Show all lines of the listing that hold the word "pixels".

---*---

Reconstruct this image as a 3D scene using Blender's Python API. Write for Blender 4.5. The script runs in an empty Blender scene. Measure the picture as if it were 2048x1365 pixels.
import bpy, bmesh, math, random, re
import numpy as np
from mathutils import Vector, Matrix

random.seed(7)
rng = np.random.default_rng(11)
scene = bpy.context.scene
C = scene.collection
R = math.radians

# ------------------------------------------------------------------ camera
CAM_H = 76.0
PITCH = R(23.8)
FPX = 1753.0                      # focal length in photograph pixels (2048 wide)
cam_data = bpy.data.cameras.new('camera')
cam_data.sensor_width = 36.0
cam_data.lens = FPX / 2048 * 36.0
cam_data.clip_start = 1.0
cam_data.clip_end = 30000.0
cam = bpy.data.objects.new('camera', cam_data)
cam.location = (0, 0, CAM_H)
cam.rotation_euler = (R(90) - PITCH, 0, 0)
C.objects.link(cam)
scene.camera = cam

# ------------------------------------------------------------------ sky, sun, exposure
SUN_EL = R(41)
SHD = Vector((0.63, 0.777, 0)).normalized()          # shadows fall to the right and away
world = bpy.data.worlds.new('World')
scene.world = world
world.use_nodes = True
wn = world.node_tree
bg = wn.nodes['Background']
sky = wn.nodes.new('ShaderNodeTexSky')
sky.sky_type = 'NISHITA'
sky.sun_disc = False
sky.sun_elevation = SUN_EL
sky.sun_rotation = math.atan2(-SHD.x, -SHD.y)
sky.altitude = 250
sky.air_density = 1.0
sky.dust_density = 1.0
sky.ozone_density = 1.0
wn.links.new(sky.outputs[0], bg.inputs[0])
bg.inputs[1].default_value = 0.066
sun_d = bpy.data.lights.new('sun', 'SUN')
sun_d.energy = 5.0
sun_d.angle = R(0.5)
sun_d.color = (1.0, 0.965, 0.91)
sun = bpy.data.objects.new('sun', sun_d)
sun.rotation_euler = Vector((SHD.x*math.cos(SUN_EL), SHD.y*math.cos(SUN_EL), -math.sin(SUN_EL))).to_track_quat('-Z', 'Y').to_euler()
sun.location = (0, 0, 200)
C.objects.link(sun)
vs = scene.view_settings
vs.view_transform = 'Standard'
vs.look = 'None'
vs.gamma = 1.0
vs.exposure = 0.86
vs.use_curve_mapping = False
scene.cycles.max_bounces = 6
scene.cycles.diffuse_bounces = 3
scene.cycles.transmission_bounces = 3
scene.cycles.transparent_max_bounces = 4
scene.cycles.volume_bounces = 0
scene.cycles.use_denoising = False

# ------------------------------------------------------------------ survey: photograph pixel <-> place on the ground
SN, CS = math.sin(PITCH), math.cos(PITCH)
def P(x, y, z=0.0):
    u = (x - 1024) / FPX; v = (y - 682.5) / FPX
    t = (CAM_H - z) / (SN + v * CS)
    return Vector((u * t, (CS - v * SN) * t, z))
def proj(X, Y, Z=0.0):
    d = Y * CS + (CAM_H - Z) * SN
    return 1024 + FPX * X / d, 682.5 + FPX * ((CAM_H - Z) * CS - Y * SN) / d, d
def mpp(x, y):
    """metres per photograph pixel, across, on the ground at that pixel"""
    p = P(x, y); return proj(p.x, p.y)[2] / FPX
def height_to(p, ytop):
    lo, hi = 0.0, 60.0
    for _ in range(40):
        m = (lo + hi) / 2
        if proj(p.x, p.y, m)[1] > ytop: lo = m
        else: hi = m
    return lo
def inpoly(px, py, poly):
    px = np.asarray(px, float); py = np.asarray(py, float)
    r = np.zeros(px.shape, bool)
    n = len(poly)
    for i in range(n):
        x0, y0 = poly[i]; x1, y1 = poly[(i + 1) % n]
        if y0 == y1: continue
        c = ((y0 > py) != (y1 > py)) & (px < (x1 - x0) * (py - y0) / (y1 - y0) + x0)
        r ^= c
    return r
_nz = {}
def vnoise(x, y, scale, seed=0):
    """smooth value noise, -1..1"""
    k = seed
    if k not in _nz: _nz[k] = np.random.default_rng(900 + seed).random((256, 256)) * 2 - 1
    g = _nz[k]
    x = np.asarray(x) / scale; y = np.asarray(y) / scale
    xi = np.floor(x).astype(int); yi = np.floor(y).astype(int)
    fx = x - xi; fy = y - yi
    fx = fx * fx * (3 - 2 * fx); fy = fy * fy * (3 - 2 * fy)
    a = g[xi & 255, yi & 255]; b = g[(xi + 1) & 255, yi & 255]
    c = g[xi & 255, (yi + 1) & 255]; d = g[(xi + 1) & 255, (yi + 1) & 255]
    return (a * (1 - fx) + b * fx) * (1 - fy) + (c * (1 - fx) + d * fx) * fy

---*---

### Result for this task
Reconstruct this image as a 3D scene using Blender's Python API. Write for Blender 4.5. The script runs in an empty Blender scene. Measure the picture as if it were 2048x1365 pixels.
FPX = 1753.0                      # focal length in photograph pixels (2048 wide)